__What the task asks__:
Copy exactly the lines from the beginning of the data down to and including the line holding "COL = S.collection", without any pictures.

----

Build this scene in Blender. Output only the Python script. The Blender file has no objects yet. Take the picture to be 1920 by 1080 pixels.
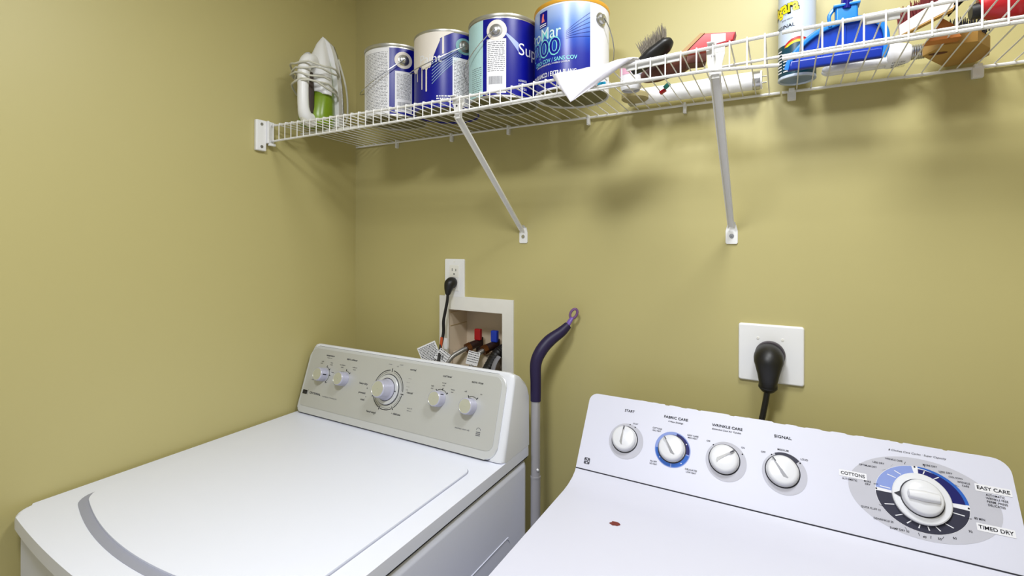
import bpy, bmesh, math, random
from mathutils import Vector, Matrix
random.seed(7)
PI = math.pi
S = bpy.context.scene
COL = S.collection

# ------------------------------------------------------------------ camera, world, lights, exposure
cam_d = bpy.data.cameras.new('camera'); cam = bpy.data.objects.new('camera', cam_d); COL.objects.link(cam)
cam_d.sensor_width = 36.0
cam_d.lens = 36.0 * 907.66 / 1920.0
cam_d.shift_y = -(540.0 - 452.5) / 1920.0
cam_d.clip_start = 0.02
YAW, ROLL = 0.50786, 0.00216
fw = Vector((-math.sin(YAW), math.cos(YAW), 0)); rt = Vector((math.cos(YAW), math.sin(YAW), 0)); up = Vector((0, 0, 1))
r2 = rt * math.cos(ROLL) + up * math.sin(ROLL); u2 = -rt * math.sin(ROLL) + up * math.cos(ROLL)
cam.matrix_world = Matrix(((r2.x, u2.x, -fw.x, 1.2657), (r2.y, u2.y, -fw.y, -1.18), (r2.z, u2.z, -fw.z, 1.44), (0, 0, 0, 1)))
S.camera = cam

world = bpy.data.worlds.new('world'); S.world = world; world.use_nodes = True
world.node_tree.nodes['Background'].inputs[0].default_value = (0.90, 0.93, 1.0, 1)
world.node_tree.nodes['Background'].inputs[1].default_value = 0.34

vs = S.view_settings
vs.view_transform = 'Standard'; vs.look = 'None'; vs.gamma = 1.0; vs.use_curve_mapping = False
vs.exposure = 0.28
LAMPS = [((1.35, -0.58, 2.44), 8.5, 'round flush ceiling light with frosted dome above the wire shelves'), ((1.00, -1.30, 2.44), 15.0, 'round flush ceiling light with frosted dome out in front of the machines')]

# ------------------------------------------------------------------ helpers
def lin(c):
    return tuple(((v / 255.0) / 12.92 if v / 255.0 <= 0.04045 else ((v / 255.0 + 0.055) / 1.055) ** 2.4) for v in c)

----

__Exercise output__:
Build this scene in Blender. Output only the Python script. The Blender file has no objects yet. Take the picture to be 1920 by 1080 pixels.
import bpy, bmesh, math, random
from mathutils import Vector, Matrix
random.seed(7)
PI = math.pi
S = bpy.context.scene
COL = S.collection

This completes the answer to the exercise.